──────── SOURCE MATERIAL

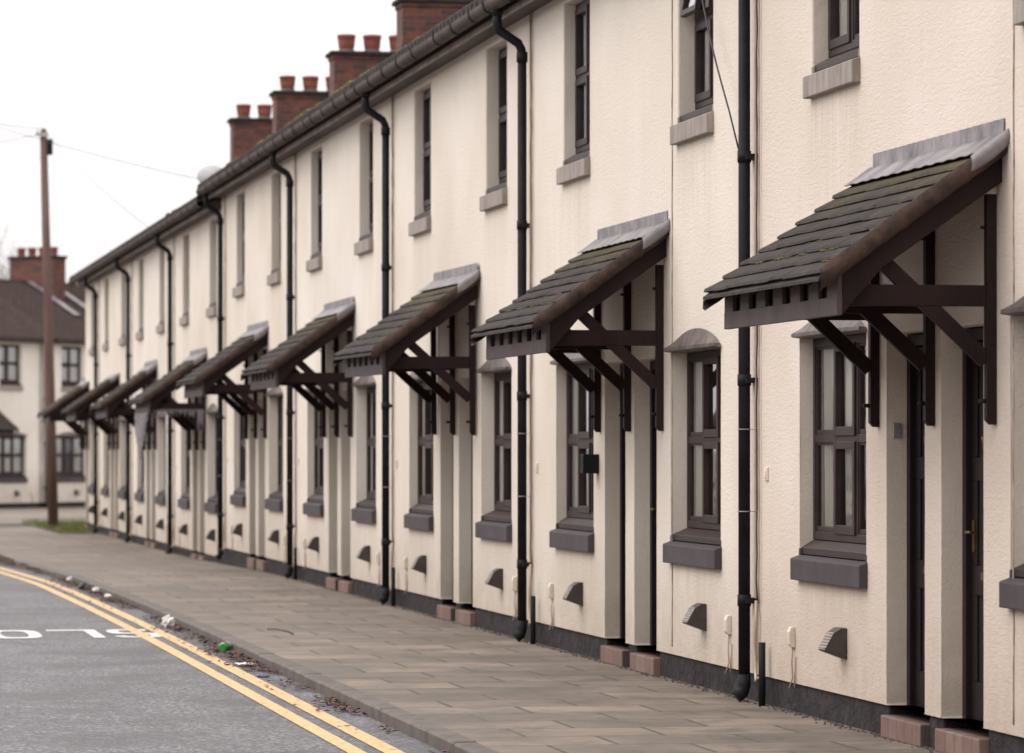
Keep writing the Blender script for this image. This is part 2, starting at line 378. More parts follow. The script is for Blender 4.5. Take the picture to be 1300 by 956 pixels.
# ------------------------------------------------------------------ windows
def window(parent, name, yc, w, z0, z1, lights, ztr, sillmat, hood, recess=.12, openlight=False, curtain=True, rr=None):
    """frame bottom z0, head z1"""
    key = ('win', recess, round(w, 3), round(z0, 3), round(z1, 3), lights, openlight)
    xf = recess-.01
    lw = (w-.03)/lights
    def fr():
        m = MB()
        ya, yb = -w/2, w/2
        m.box(xf, xf+.075, ya, ya+.045, z0, z1); m.box(xf, xf+.075, yb-.045, yb, z0, z1)
        m.box(xf, xf+.075, ya+.045, yb-.045, z1-.05, z1); m.box(xf, xf+.075, ya+.045, yb-.045, z0, z0+.05)
        for k in range(1, lights):
            yy = ya+.015+lw*k; m.box(xf+.001, xf+.075, yy-.022, yy+.022, z0+.05, z1-.05)
        for k in range(lights):
            a = ya+.045 if k == 0 else ya+.015+lw*k+.022
            b = yb-.045 if k == lights-1 else ya+.015+lw*(k+1)-.022
            m.box(xf+.002, xf+.075, a, b, ztr-.024, ztr+.024)
            if k % 2 == (0 if lights == 3 else 0) or lights == 2:
                pass
            if (lights == 3 and k == 1) or lights == 2 and k == 1:
                for q0, q1 in ((z0+.05, ztr-.024), (ztr+.024, z1-.05)):   # casement sashes
                    c = .036; xs = xf-.012
                    m.box(xs, xf+.05, a-.008, a+c, q0-.008, q1+.008); m.box(xs, xf+.05, b-c, b+.008, q0-.008, q1+.008)
                    m.box(xs+.001, xf+.05, a+c, b-c, q0-.008, q0+c+.008); m.box(xs+.001, xf+.05, a+c, b-c, q1-c, q1+.008)
            else:
                for q0, q1 in ((z0+.05, ztr-.024), (ztr+.024, z1-.05)):
                    if openlight and k == lights-1 and q1 > ztr+.1: continue
                    c = .014; xs = xf+.008
                    m.box(xs, xf+.06, a, a+c, q0, q1); m.box(xs, xf+.06, b-c, b, q0, q1)
                    m.box(xs+.001, xf+.06, a+c, b-c, q0, q0+c*2); m.box(xs+.001, xf+.06, a+c, b-c, q1-c, q1)
        # timber sub-sill
        m.prism([(.012, z0-.085), (.012, z0-.045), (xf-.002, z0-.004), (xf+.05, z0-.004), (xf+.05, z0-.085)], ya+.004, yb-.004)
        return m.mesh('window', M['frame'])
    f = link(cached(key, fr), name, parent, .003, (0, yc, 0))
    def gl():
        m = MB()
        xg = xf+.020; m.face([(xg, -w/2+.03, z0+.03), (xg, w/2-.03, z0+.03), (xg, w/2-.03, z1-.03), (xg, -w/2+.03, z1-.03)])
        me = m.mesh('pane', M['glass'])
        if me.polygons[0].normal.x > 0: me.flip_normals()
        return me
    link(cached(key+('g',), gl), 'pane', f)
    if curtain:
        kk = rr.randint(0, 3)
        def cu():
            m = MB(); n = 60; xc = xf+.06
            segs = [(-w/2, w/2)] if kk == 0 else ([(-w/2, -.06*w), (.14*w, w/2)] if kk == 1 else ([(-w/2, -.22*w), (.2*w, w/2)] if kk == 2 else [(-w/2, w/2)]))
            for a, b in segs:
                m.grid(n, 6, lambda i, j: (xc+.016*math.sin(i*1.35+.4*math.sin(i*.5))+.01*math.sin(i*.31)*j/5, a+(b-a)*i/(n-1), z0+.02+(z1-z0-.04)*j/5))
            return m.mesh('curtain', M['curtain'])
        link(cached(key+('c', kk), cu), 'curtain', f)
    def si():
        m = MB(); a, b = -w/2-.03, w/2+.03; zt, zb = z0-.11, z0-.235
        m.prism([(-.05, zb), (-.05, zt), (.0, zt+.018), (xf, zt+.025), (xf, zt-.02), (.004, zt-.02), (.004, zb)], a, b)
        m.box(-.002, .03, a+.012, a+.045, zt+.014, zt+.06); m.box(-.002, .03, b-.045, b-.012, zt+.014, zt+.06)   # end stools
        return m.mesh('sill', sillmat)
    link(cached(key+('s', sillmat.name), si), 'sill', f, .006)
    if hood:
        def ho():
            m = MB(); a, b = -w/2-.03, w/2+.005; n = 14; zt = z1+.015; H = .12; pr = .05
            arc = [(a+.03+(b-a-.06)*i/n, zt+.012+H*(1-(2*i/n-1)**2)**.8) for i in range(n+1)]
            top = [m.bm.verts.new((-.002, y, z)) for y, z in arc]
            fr_ = [m.bm.verts.new((-pr, a+(b-a)*i/n, zt+.018)) for i in range(n+1)]
            fb = [m.bm.verts.new((-pr, a+(b-a)*i/n, zt-.006)) for i in range(n+1)]
            bk = [m.bm.verts.new((-.002, a+(b-a)*i/n, zt-.012)) for i in range(n+1)]
            for A, B in ((top, fr_), (fr_, fb), (fb, bk), (bk, top)):
                for i in range(n):
                    m.bm.faces.new([A[i], A[i+1], B[i+1], B[i]])
            for e in (0, n): m.bm.faces.new([top[e], fr_[e], fb[e], bk[e]])
            m.box(.0, xf, -w/2, w/2, z1+.001, z1+.03)
            return m.mesh('hood', M['hood'])
        link(cached(key+('h',), ho), 'hood', f, .004)
    if openlight:   # top-hung sash pushed open
        k = lights-1 
        a = -w/2+.015+lw*k+.024; b = w/2-.047
        q0, q1 = ztr+.03, z1-.055
        ang = R(10); m = MB(); c = .04; L = q1-q0
        for bx in ((-.02, .02, a, a+c, -L, 0), (-.02, .02, b-c, b, -L, 0), (-.019, .02, a+c, b-c, -L, -L+c), (-.019, .02, a+c, b-c, -c, 0)): m.box(*bx)
        o = m.build('sash', M['frame'], f, .003); o.location = (xf-.01, 0, q1); o.rotation_euler = (0, ang, 0)
        # rotation about y: bottom swings towards the street
        g = MB(); g.face([(0, a+c-.01, -L+c-.01), (0, b-c+.01, -L+c-.01), (0, b-c+.01, -c+.01), (0, a+c-.01, -c+.01)])
        me = g.mesh('pane', M['glass'])
        if me.polygons[0].normal.x > 0: me.flip_normals()
        go = link(me, 'pane', f); go.location = o.location; go.rotation_euler = o.rotation_euler
    return f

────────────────

[PROMPT]
Reproduce the data word for word, excluding its pictures.

[CORRECT RESULT]
Keep writing the Blender script for this image. This is part 2, starting at line 378. More parts follow. The script is for Blender 4.5. Take the picture to be 1300 by 956 pixels.
# ------------------------------------------------------------------ windows
def window(parent, name, yc, w, z0, z1, lights, ztr, sillmat, hood, recess=.12, openlight=False, curtain=True, rr=None):
    """frame bottom z0, head z1"""
    key = ('win', recess, round(w, 3), round(z0, 3), round(z1, 3), lights, openlight)
    xf = recess-.01
    lw = (w-.03)/lights
    def fr():
        m = MB()
        ya, yb = -w/2, w/2
        m.box(xf, xf+.075, ya, ya+.045, z0, z1); m.box(xf, xf+.075, yb-.045, yb, z0, z1)
        m.box(xf, xf+.075, ya+.045, yb-.045, z1-.05, z1); m.box(xf, xf+.075, ya+.045, yb-.045, z0, z0+.05)
        for k in range(1, lights):
            yy = ya+.015+lw*k; m.box(xf+.001, xf+.075, yy-.022, yy+.022, z0+.05, z1-.05)
        for k in range(lights):
            a = ya+.045 if k == 0 else ya+.015+lw*k+.022
            b = yb-.045 if k == lights-1 else ya+.015+lw*(k+1)-.022
            m.box(xf+.002, xf+.075, a, b, ztr-.024, ztr+.024)
            if k % 2 == (0 if lights == 3 else 0) or lights == 2:
                pass
            if (lights == 3 and k == 1) or lights == 2 and k == 1:
                for q0, q1 in ((z0+.05, ztr-.024), (ztr+.024, z1-.05)):   # casement sashes
                    c = .036; xs = xf-.012
                    m.box(xs, xf+.05, a-.008, a+c, q0-.008, q1+.008); m.box(xs, xf+.05, b-c, b+.008, q0-.008, q1+.008)
                    m.box(xs+.001, xf+.05, a+c, b-c, q0-.008, q0+c+.008); m.box(xs+.001, xf+.05, a+c, b-c, q1-c, q1+.008)
            else:
                for q0, q1 in ((z0+.05, ztr-.024), (ztr+.024, z1-.05)):
                    if openlight and k == lights-1 and q1 > ztr+.1: continue
                    c = .014; xs = xf+.008
                    m.box(xs, xf+.06, a, a+c, q0, q1); m.box(xs, xf+.06, b-c, b, q0, q1)
                    m.box(xs+.001, xf+.06, a+c, b-c, q0, q0+c*2); m.box(xs+.001, xf+.06, a+c, b-c, q1-c, q1)
        # timber sub-sill
        m.prism([(.012, z0-.085), (.012, z0-.045), (xf-.002, z0-.004), (xf+.05, z0-.004), (xf+.05, z0-.085)], ya+.004, yb-.004)
        return m.mesh('window', M['frame'])
    f = link(cached(key, fr), name, parent, .003, (0, yc, 0))
    def gl():
        m = MB()
        xg = xf+.020; m.face([(xg, -w/2+.03, z0+.03), (xg, w/2-.03, z0+.03), (xg, w/2-.03, z1-.03), (xg, -w/2+.03, z1-.03)])
        me = m.mesh('pane', M['glass'])
        if me.polygons[0].normal.x > 0: me.flip_normals()
        return me
    link(cached(key+('g',), gl), 'pane', f)
    if curtain:
        kk = rr.randint(0, 3)
        def cu():
            m = MB(); n = 60; xc = xf+.06
            segs = [(-w/2, w/2)] if kk == 0 else ([(-w/2, -.06*w), (.14*w, w/2)] if kk == 1 else ([(-w/2, -.22*w), (.2*w, w/2)] if kk == 2 else [(-w/2, w/2)]))
            for a, b in segs:
                m.grid(n, 6, lambda i, j: (xc+.016*math.sin(i*1.35+.4*math.sin(i*.5))+.01*math.sin(i*.31)*j/5, a+(b-a)*i/(n-1), z0+.02+(z1-z0-.04)*j/5))
            return m.mesh('curtain', M['curtain'])
        link(cached(key+('c', kk), cu), 'curtain', f)
    def si():
        m = MB(); a, b = -w/2-.03, w/2+.03; zt, zb = z0-.11, z0-.235
        m.prism([(-.05, zb), (-.05, zt), (.0, zt+.018), (xf, zt+.025), (xf, zt-.02), (.004, zt-.02), (.004, zb)], a, b)
        m.box(-.002, .03, a+.012, a+.045, zt+.014, zt+.06); m.box(-.002, .03, b-.045, b-.012, zt+.014, zt+.06)   # end stools
        return m.mesh('sill', sillmat)
    link(cached(key+('s', sillmat.name), si), 'sill', f, .006)
    if hood:
        def ho():
            m = MB(); a, b = -w/2-.03, w/2+.005; n = 14; zt = z1+.015; H = .12; pr = .05
            arc = [(a+.03+(b-a-.06)*i/n, zt+.012+H*(1-(2*i/n-1)**2)**.8) for i in range(n+1)]
            top = [m.bm.verts.new((-.002, y, z)) for y, z in arc]
            fr_ = [m.bm.verts.new((-pr, a+(b-a)*i/n, zt+.018)) for i in range(n+1)]
            fb = [m.bm.verts.new((-pr, a+(b-a)*i/n, zt-.006)) for i in range(n+1)]
            bk = [m.bm.verts.new((-.002, a+(b-a)*i/n, zt-.012)) for i in range(n+1)]
            for A, B in ((top, fr_), (fr_, fb), (fb, bk), (bk, top)):
                for i in range(n):
                    m.bm.faces.new([A[i], A[i+1], B[i+1], B[i]])
            for e in (0, n): m.bm.faces.new([top[e], fr_[e], fb[e], bk[e]])
            m.box(.0, xf, -w/2, w/2, z1+.001, z1+.03)
            return m.mesh('hood', M['hood'])
        link(cached(key+('h',), ho), 'hood', f, .004)
    if openlight:   # top-hung sash pushed open
        k = lights-1 
        a = -w/2+.015+lw*k+.024; b = w/2-.047
        q0, q1 = ztr+.03, z1-.055
        ang = R(10); m = MB(); c = .04; L = q1-q0
        for bx in ((-.02, .02, a, a+c, -L, 0), (-.02, .02, b-c, b, -L, 0), (-.019, .02, a+c, b-c, -L, -L+c), (-.019, .02, a+c, b-c, -c, 0)): m.box(*bx)
        o = m.build('sash', M['frame'], f, .003); o.location = (xf-.01, 0, q1); o.rotation_euler = (0, ang, 0)
        # rotation about y: bottom swings towards the street
        g = MB(); g.face([(0, a+c-.01, -L+c-.01), (0, b-c+.01, -L+c-.01), (0, b-c+.01, -c+.01), (0, a+c-.01, -c+.01)])
        me = g.mesh('pane', M['glass'])
        if me.polygons[0].normal.x > 0: me.flip_normals()
        go = link(me, 'pane', f); go.location = o.location; go.rotation_euler = o.rotation_euler
    return f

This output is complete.